PROBLEM DESCRIPTION — Reproduce the material that follows, please, but only from its first line to the line containing "SC.camera = cam", inclusive.

SOURCE MATERIAL —
————————

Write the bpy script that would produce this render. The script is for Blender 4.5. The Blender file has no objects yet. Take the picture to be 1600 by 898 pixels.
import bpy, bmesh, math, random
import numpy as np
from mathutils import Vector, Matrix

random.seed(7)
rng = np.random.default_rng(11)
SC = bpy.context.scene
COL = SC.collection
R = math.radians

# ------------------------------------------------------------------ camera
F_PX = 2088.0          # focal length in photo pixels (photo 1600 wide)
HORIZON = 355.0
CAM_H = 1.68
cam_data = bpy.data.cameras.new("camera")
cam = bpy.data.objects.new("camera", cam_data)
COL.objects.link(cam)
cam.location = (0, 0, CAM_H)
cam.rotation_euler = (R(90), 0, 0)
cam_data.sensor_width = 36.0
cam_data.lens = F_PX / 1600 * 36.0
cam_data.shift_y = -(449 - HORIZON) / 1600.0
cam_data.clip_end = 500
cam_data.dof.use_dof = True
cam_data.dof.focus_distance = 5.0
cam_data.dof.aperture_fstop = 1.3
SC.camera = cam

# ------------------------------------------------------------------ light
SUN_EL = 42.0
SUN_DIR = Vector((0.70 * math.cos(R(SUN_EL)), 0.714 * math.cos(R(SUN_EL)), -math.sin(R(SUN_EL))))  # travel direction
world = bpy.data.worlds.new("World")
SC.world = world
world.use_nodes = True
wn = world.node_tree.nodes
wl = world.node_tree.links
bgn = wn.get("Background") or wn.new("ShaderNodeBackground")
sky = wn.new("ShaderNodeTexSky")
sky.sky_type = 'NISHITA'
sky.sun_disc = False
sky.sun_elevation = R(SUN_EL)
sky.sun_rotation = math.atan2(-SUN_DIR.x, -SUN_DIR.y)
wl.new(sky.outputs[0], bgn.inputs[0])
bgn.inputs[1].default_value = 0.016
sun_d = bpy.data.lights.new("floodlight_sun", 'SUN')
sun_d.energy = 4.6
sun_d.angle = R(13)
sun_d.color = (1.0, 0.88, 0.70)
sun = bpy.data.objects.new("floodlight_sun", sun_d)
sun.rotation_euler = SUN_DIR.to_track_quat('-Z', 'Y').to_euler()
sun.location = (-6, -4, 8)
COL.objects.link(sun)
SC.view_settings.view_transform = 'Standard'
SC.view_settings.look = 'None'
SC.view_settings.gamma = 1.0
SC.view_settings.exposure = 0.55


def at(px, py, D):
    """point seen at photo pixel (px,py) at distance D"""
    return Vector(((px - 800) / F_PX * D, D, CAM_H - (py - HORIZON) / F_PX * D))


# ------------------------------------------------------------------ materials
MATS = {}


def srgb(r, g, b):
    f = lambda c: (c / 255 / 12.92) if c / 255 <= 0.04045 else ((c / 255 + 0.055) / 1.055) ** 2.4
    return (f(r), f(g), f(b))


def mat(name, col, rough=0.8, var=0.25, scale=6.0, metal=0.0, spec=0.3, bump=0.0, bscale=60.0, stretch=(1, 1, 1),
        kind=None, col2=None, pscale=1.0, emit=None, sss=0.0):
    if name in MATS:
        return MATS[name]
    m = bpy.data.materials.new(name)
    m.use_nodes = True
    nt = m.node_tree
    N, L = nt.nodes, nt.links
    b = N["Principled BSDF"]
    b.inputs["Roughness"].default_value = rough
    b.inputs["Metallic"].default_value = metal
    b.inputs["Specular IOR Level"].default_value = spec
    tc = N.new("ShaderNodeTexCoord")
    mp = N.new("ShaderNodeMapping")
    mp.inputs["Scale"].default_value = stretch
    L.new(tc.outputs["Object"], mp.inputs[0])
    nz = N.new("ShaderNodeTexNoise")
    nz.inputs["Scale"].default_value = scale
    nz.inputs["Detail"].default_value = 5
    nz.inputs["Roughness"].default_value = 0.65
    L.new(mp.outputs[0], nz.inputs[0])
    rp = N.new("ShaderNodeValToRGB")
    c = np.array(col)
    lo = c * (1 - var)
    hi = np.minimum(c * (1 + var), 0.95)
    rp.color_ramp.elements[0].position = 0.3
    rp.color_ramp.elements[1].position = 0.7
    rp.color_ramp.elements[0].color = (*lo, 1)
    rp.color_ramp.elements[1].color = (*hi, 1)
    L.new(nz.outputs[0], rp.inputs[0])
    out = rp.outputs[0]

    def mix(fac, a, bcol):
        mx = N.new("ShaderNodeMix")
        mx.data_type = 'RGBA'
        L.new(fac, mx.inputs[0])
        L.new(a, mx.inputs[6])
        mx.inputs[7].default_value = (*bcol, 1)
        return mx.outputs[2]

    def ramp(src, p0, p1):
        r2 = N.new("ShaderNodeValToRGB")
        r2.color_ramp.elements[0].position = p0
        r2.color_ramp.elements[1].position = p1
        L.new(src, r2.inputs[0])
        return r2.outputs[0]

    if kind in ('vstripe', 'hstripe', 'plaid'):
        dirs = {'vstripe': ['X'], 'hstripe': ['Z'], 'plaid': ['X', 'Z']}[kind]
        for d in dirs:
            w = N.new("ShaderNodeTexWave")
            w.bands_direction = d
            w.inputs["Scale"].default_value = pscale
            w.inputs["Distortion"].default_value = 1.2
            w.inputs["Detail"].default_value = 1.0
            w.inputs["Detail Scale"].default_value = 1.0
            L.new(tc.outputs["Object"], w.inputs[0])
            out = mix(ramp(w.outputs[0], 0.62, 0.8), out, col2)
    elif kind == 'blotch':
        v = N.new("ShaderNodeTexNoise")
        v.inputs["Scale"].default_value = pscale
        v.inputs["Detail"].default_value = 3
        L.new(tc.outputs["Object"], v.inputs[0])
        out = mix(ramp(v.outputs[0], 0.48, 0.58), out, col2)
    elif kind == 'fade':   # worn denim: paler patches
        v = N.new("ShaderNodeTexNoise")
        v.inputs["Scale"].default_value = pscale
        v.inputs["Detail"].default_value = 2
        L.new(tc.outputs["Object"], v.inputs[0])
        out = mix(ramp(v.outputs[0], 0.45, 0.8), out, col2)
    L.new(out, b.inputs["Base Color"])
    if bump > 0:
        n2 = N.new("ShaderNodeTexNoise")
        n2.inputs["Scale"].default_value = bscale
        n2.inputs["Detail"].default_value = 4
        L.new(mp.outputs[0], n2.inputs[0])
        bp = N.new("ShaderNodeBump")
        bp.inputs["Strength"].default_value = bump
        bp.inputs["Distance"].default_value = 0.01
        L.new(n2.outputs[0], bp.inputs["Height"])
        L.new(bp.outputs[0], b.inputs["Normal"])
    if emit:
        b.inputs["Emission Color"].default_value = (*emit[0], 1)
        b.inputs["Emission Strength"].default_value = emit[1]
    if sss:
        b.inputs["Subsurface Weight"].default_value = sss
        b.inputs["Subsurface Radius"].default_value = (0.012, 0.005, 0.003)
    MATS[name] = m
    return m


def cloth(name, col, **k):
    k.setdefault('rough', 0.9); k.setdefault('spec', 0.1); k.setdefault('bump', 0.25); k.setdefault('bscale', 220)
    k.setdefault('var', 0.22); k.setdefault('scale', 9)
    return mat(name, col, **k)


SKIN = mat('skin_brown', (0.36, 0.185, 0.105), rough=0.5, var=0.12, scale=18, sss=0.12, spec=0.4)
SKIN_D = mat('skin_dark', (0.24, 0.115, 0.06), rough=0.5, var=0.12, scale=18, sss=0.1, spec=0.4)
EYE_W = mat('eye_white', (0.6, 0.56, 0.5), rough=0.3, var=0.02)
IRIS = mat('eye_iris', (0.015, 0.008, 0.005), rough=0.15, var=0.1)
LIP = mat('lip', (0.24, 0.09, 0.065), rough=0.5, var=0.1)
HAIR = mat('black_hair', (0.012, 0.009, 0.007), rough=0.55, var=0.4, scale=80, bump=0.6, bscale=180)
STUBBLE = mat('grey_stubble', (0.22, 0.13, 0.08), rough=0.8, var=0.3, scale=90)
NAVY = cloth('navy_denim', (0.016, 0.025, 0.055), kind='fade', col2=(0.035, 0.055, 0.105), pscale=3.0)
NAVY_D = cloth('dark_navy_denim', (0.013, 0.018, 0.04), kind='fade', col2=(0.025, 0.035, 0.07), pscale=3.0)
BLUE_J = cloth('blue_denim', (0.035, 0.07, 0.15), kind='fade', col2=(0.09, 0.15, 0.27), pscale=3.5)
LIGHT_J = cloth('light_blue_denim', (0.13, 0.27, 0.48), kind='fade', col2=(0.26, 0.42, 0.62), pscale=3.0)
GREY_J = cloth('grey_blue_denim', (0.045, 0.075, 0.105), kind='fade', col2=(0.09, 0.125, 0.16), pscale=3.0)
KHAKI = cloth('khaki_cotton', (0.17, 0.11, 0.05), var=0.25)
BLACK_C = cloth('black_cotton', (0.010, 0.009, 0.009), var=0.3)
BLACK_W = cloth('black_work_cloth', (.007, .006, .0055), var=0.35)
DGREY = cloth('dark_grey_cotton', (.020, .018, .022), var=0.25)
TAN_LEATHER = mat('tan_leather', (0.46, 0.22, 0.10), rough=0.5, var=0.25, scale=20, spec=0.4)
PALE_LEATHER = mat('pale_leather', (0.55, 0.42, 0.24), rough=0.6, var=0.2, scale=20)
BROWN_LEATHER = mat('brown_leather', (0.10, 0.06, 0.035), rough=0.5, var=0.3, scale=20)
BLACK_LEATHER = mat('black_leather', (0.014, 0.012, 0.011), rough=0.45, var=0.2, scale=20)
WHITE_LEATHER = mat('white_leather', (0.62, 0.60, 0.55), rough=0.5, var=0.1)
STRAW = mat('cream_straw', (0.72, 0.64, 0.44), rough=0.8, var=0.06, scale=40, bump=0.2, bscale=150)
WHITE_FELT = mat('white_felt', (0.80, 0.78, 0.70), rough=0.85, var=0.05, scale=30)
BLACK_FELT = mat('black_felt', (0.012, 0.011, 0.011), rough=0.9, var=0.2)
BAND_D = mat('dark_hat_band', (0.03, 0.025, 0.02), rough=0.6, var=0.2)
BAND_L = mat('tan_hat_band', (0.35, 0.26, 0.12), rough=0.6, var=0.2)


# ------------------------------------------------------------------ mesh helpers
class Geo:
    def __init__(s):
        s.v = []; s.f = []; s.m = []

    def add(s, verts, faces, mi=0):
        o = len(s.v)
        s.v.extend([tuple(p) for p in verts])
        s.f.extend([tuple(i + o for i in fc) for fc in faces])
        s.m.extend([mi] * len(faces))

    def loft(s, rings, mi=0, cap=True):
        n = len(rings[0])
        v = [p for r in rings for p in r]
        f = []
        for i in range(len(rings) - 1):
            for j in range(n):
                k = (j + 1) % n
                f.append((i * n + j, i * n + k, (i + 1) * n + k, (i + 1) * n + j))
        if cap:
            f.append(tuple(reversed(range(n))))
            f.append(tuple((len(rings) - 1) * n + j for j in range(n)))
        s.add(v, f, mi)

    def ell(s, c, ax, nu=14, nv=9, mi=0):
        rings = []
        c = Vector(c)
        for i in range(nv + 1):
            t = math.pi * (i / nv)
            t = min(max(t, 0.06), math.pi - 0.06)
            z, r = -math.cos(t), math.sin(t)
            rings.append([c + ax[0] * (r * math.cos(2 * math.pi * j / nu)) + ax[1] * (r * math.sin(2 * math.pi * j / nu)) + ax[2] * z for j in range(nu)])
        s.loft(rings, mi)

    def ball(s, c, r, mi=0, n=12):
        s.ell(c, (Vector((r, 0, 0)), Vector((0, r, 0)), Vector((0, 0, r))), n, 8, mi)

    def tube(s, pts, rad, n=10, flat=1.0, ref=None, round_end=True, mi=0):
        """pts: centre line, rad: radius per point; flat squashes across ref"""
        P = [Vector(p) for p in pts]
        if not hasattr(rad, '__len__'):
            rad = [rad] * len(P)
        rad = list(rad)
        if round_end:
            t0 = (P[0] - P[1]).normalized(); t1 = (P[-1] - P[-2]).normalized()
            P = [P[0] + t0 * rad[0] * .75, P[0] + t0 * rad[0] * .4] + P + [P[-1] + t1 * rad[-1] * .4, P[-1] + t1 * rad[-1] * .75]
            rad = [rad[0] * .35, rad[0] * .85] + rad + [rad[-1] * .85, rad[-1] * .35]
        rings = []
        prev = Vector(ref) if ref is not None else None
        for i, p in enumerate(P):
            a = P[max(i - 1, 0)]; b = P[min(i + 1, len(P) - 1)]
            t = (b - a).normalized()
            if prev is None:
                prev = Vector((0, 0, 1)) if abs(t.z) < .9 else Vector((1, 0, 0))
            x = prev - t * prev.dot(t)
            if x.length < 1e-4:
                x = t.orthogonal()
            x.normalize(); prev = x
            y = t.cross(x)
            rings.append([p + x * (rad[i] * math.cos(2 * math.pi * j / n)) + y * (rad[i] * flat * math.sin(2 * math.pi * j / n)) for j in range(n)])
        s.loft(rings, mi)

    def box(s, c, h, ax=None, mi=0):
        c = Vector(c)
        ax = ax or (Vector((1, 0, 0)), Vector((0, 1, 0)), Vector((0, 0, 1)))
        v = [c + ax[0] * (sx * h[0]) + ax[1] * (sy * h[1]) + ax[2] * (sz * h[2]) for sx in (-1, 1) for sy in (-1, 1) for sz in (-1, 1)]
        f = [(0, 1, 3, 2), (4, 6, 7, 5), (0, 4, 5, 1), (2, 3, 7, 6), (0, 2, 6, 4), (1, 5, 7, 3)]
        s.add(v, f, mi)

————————

THE RESULT —
Write the bpy script that would produce this render. The script is for Blender 4.5. The Blender file has no objects yet. Take the picture to be 1600 by 898 pixels.
import bpy, bmesh, math, random
import numpy as np
from mathutils import Vector, Matrix

random.seed(7)
rng = np.random.default_rng(11)
SC = bpy.context.scene
COL = SC.collection
R = math.radians

# ------------------------------------------------------------------ camera
F_PX = 2088.0          # focal length in photo pixels (photo 1600 wide)
HORIZON = 355.0
CAM_H = 1.68
cam_data = bpy.data.cameras.new("camera")
cam = bpy.data.objects.new("camera", cam_data)
COL.objects.link(cam)
cam.location = (0, 0, CAM_H)
cam.rotation_euler = (R(90), 0, 0)
cam_data.sensor_width = 36.0
cam_data.lens = F_PX / 1600 * 36.0
cam_data.shift_y = -(449 - HORIZON) / 1600.0
cam_data.clip_end = 500
cam_data.dof.use_dof = True
cam_data.dof.focus_distance = 5.0
cam_data.dof.aperture_fstop = 1.3
SC.camera = cam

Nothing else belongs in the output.